Thursday, March 8, 2012

The Karma Gun

Amber Dorrian and Dharmachari Seven, Wisdom Quarterly
What we do to others, we simultaneously do to ourselves and worse. For it comes back to us having grown exponentially. How we help others is also how we help ourselves (

Karma. What is karma? It's like "vibes," right? That guy's got bad karma. No. A feeling, like, I get bad karma from that girl. Wait, that's vibes.

Karma is action. The Buddha defined it as intention, or intentional action, because it is the intention (motivation) behind an act that conditions its result. A "good" motive will yield a pleasant and welcome result.

What is a "good" motive? The categories are so broad that they are defined in the negative: nongreed, nonhatred, and nondelusion.

"Bad" karma is rooted in greed: craving, lust, selfishness, egotism, callousness, cheapness (nongenerosity), and so on. It is rooted in aversion: hate, fear, anger, annoyance, irritability, and so on. It is rooted in ignorance: delusion, confusion, wrong view, misunderstanding, dogma, ideology, and so on.

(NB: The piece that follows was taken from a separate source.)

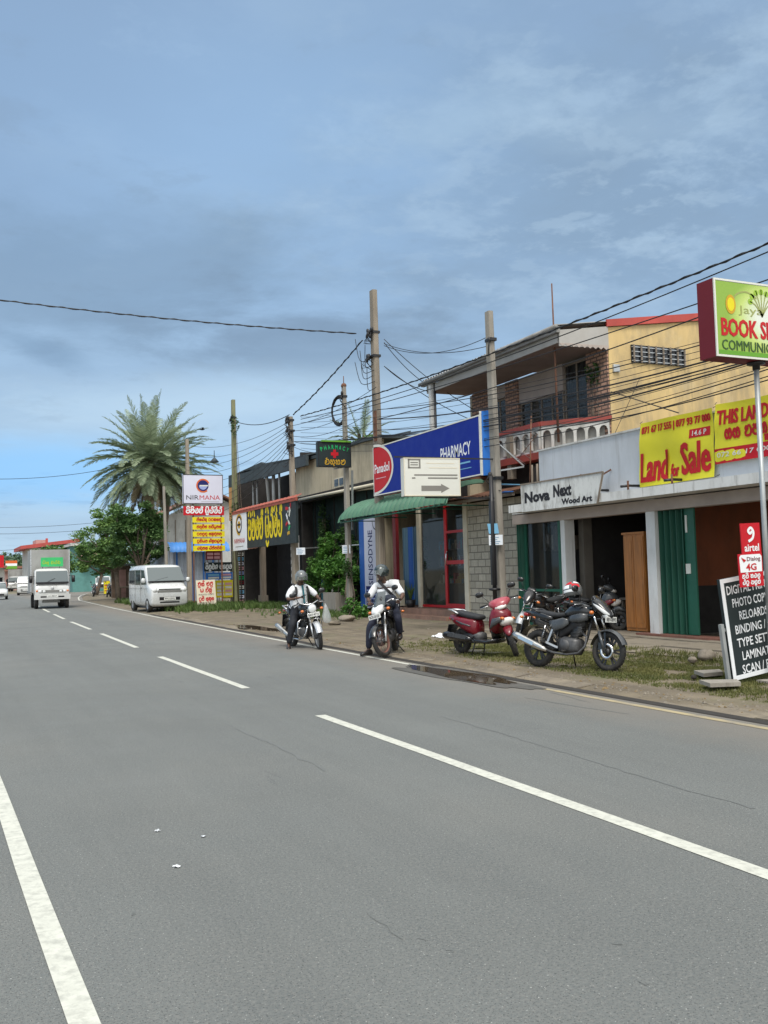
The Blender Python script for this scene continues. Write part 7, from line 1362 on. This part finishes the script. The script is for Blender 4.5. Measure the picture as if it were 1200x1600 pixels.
b = MB(); b.loft([((x, 0, (z0+z1)/2), .78, (z1-z0)/2, 8) for x, z0, z1 in ((-1.6, .5, 1.75), (.35, .5, 1.8), (.4, .5, 1.78), (.6, .5, 1.1), (1.6, .5, 1.02))], 'van_white', 26); b.build('body', t)
b = MB(); b.add([(.46, -.66, 1.70), (.46, .66, 1.70), (.62, .70, 1.14), (.62, -.70, 1.14)], [(0, 1, 2, 3)], 'auto_glass'); b.build('windscreen', t); b = MB(); b.box(1.58, 1.63, -.45, .45, .6, .95, 'black_plastic'); b.build('grille', t)
for sd in (-1, 1):
    b = MB(); b.ball((1.6, sd*.58, .85), (.06, .11, .11), 'lens', 10, 6); b.build('headlight', t)
    for x in (-1.0, 1.05): carwheel(t, (x, sd*.68, .34), .34, .2)
# ------------------------------------------------------------------ vegetation
leafmat('palm_leaf', (.13, .18, .10), (.38, .45, .29), .5, .5); leafmat('palm_dry', (.14, .11, .06), (.26, .22, .13), .6, .7)
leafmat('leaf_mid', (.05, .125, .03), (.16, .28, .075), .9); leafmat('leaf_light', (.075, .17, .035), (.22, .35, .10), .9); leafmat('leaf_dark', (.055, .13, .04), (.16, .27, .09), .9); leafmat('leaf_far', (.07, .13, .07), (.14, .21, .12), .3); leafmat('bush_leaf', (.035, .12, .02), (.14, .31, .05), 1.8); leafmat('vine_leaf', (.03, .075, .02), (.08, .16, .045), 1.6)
mat('bark', (.13, .10, .075), .95, .3, 5, bump=.8, bscale=18); mat('palm_bark', (.17, .13, .10), .95, .35, 4, bump=1, bscale=14, stretch=(1, 1, 3))
def palm(lab, base, crown, L_, nf, seed, tr=.26, dry=True):
    r = random.Random(seed); t = thing('palm_tree', lab, 'palm', base, 'palms by the road'); base, crown = Vector(base), Vector(crown)
    b = MB(); n = 14; pts = [base.lerp(crown, i/n)+Vector((.12*math.sin(i*.5+seed), 0, 0)) for i in range(n+1)]; b.tube(pts, [tr*(1.25-.35*i/n)*(1+.06*(i % 2)) for i in range(n+1)], 'palm_bark', 12)
    for i in range(60):                                    # old frond stubs
        k = r.uniform(.72, 1.0); a = r.uniform(0, 2*PI); p = base.lerp(crown, k); d = Vector((math.cos(a), math.sin(a), .9)); b.bar(p+d*.12, p+d*r.uniform(.35, .6), .09, .04, 'palm_bark')
    b.build('trunk', t)
    c = MB(); dmb = MB()
    for f in range(nf):
        k = f/nf; a = f*2.39996+r.uniform(-.25, .25); e = R(lerp(84, -50, k**.72))+r.uniform(-.12, .12); L2 = L_*r.uniform(.84, 1.10)*(1 if k < .8 else .85); dead = dry and k > .90
        P = []; p = crown+Vector((math.cos(a)*.15, math.sin(a)*.15, lerp(.25, -.35, k))); d = Vector((math.cos(a)*math.cos(e), math.sin(a)*math.cos(e), math.sin(e))); m = 12
        for i in range(m+1):
            P.append(p.copy()); p = p+d*(L2/m); d = (d+Vector((0, 0, -.035-.095*math.cos(e)*(i/m)))).normalized()
        q = dmb if dead else c; mm_ = 'palm_dry' if dead else 'palm_leaf'; q.tube(P, [.035*(1-.85*i/m) for i in range(m+1)], mm_, 4)
        nl = 44
        for i in range(nl):
            u = .14+.86*i/nl; x = u*m; j = min(m-1, int(x)); pp = P[j].lerp(P[j+1], x-j); dd = (P[j+1]-P[j]).normalized(); sd = dd.cross(Vector((0, 0, 1)))
            sd = sd.normalized() if sd.length > .05 else Vector((math.sin(a), -math.cos(a), 0)); nn_ = sd.cross(dd); ll = L2*.17*(math.sin(PI*min(1, .18+u*.82))**.6)*r.uniform(.85, 1.1)
            for s in (-1, 1):
                v = (dd*.72+sd*s*.72+nn_*r.uniform(.05, .42)+Vector((0, 0, -.14))).normalized(); w = .024*L_/4; tip = pp+v*ll+Vector((0, 0, -.10*ll)); wv = v.cross(nn_).normalized()*w
                q.add([pp-wv*.6, pp+wv*.6, pp+v*ll*.55+wv, tip, pp+v*ll*.55-wv], [(0, 1, 2, 3, 4)], mm_)
    cr = c.build('crown', t)
    if dmb.v: dmb.build('dead_fronds', t)
    b = MB()
    for i in range(40): a = r.uniform(0, 6.28); p = crown+Vector((math.cos(a)*.3, math.sin(a)*.3, -.3)); b.tube([p, p+Vector((math.cos(a)*.35, math.sin(a)*.35, -.3)), p+Vector((math.cos(a)*.45, math.sin(a)*.45, -.9))], [.02, .015, .01], 'palm_dry', 4)
    b.build('flower_stalks', t); return t
def leaves(mb, pts, size, m, r, flat=.35):
    for p in pts:
        s = size*r.uniform(.6, 1.35); a = r.uniform(0, 2*PI); e = r.uniform(-.9, .5); d = Vector((math.cos(a)*math.cos(e), math.sin(a)*math.cos(e), math.sin(e))); w = d.cross(Vector((r.uniform(-.6, .6), r.uniform(-.6, .6), 1))).normalized()*s*.30
        n_ = d.cross(w).normalized()*s*.08
        mb.add([p-d*s*.5, p+w+n_, p+d*s*.5, p-w+n_], [(0, 1, 2, 3)], m)
def clump_pts(c, rad, n, r, hollow=.55):
    out = []
    for _ in range(n):
        v = Vector((r.gauss(0, 1), r.gauss(0, 1), r.gauss(0, 1))).normalized(); k = r.uniform(hollow, 1)**.7; out.append(Vector(c)+Vector((v.x*rad[0]*k, v.y*rad[1]*k, v.z*rad[2]*k)))
    return out
def tree(lab, base, blobs, n, size, m, seed, cat='tree', name='tree', tr=.16, group=None, twig=True):
    """blobs: (offset from base, radius triple); leaves sit in sub-clumps spread through each blob"""
    r = random.Random(seed); t = thing(name, lab, cat, base, group); base = Vector(base); b = MB(); top = sum((Vector(o) for o, q in blobs), Vector())/len(blobs); fork = Vector((top.x*.5, top.y*.5, top.z*.45))
    b.tube([base, base+fork*.5+Vector((.05, .08, 0)), base+fork], [tr*1.25, tr, tr*.85], 'bark', 9)
    for o, q in blobs: o = Vector(o); b.tube([base+fork, base+fork.lerp(o, .5)+Vector((r.uniform(-.2, .2), r.uniform(-.2, .2), .15)), base+o, base+o+Vector((r.uniform(-1, 1)*q[0]*.6, 0, q[2]*.6))], [tr*.6, tr*.4, tr*.22, tr*.08], 'bark', 6)
    b.build('trunk', t); c = MB(); tot = sum(q[0]*q[1]*q[2] for o, q in blobs)**1
    for o, q in blobs:
        k = max(6, int(22*(q[0]*q[1]*q[2]/tot)**.6)+5); per = int(n*(q[0]*q[1]*q[2]/tot)/k)+4
        for cc in clump_pts(base+Vector(o), q, k, r, .45):
            s = r.uniform(.26, .5); leaves(c, clump_pts(cc, (q[0]*s, q[1]*s, q[2]*s*.75), per, r, .1), size, m, r)
    c.build('crown', t); return t
cp = AY(232, 722, 62); bs = AY(228, 935, 62); palm('tall feathery palm with a thick trunk, the larger of the pair', (bs.x, 62, 0), cp, 4.3, 118, 3, .26)
cp2 = AY(262, 735, 65.5); palm('smaller palm close behind the tall one on its right', (AY(247, 935, 65.5).x, 65.5, 0), cp2, 3.7, 56, 9, .2)
b1 = AY(222, 930, 60); tree('dark bushy tree standing under the tall palm', (b1.x, 60, 0), [((-.2, 0, 4.4), (1.5, 1.3, 1.2)), ((1.0, .4, 3.8), (1.1, 1.2, 1.2)), ((-1.5, -.3, 5.0), (1.1, 1, .9)), ((.6, 0, 5.6), (1.0, 1, .8)), ((-.8, .2, 3.2), (1.3, 1.1, .9)), ((.5, 0, 2.6), (1.3, 1, .8))], 9000, .22, 'leaf_dark', 21, group='roadside trees by the palm')
b1 = AY(185, 930, 70); tree('bright mid-green tree left of the palm, hanging over the stall', (b1.x, 70, 0), [((0, 0, 4.8), (2.0, 1.6, 1.4)), ((-1.6, 0, 4.0), (1.5, 1.3, 1.3)), ((1.6, 0, 3.7), (1.5, 1.2, 1.2)), ((.3, .4, 6.1), (1.4, 1, .9)), ((-1.1, 0, 5.6), (1.2, 1.1, .8)), ((-2.5, .2, 2.9), (1.2, 1, 1.0)), ((-.6, 0, 3.0), (1.8, 1, .8)), ((1.6, 0, 5.4), (1.2, 1, .9))], 12000, .23, 'leaf_light', 22, group='roadside trees by the palm')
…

Karma, why should we care? We are always generating karma -- seeds with the potential to opportunistically ripen now or anytime in the future when and if they find the right conditions. Given the opportunity, karma bears its results for good or ill, which is usually not the best time.

Moments of weakness may lead to our downfall. Sometimes a reserve of good karma saves us just in the nick of time. So the Buddha says: "To do all that is skillful ("good"), to abandon all that is unprofitable ("bad"), this is the advice of all buddhas." [There have been buddhas in the past, 25 of them in the past aeon.]

We always have a choice, but we often limit the degrees of freedom (as a statistics problem) of our choices until we think we are left with no alternative.

We are always making karma -- be it mental, verbal, or physical -- until we become fully enlightened. Then karma becomes kriya (simple action which does not bear a karmic result in the future). If we approve of others' good or remember good we ourselves have done, at that moment we are generating profitable mental karma.

If we delight in what is unskillful (harmful, greedy, hateful, fearsome, deluded), we are generating unprofitable karma for ourselves. If we speak in praise of the good, we are generating profit for ourselves. If we act for the benefit of ourselves and others and both (society at large), we are storing up merit.

This merit will come in handy because LIFE is long. Life comes after life without end, birth follows birth, consciousness -- even though it perishes just as soon as it arises -- persists beyond death. Karma brings us into being again, brings about our suffering, in and of itself has no escape hatch, no way out. It is rooted out by wisdom.

If by confidence in the Buddha, the Dharma, or noble members of the Sangha one finds the path, then "faith" can be said to have helped, but even then only wisdom (insight) uproots the ultimate source of all misery, ignorance.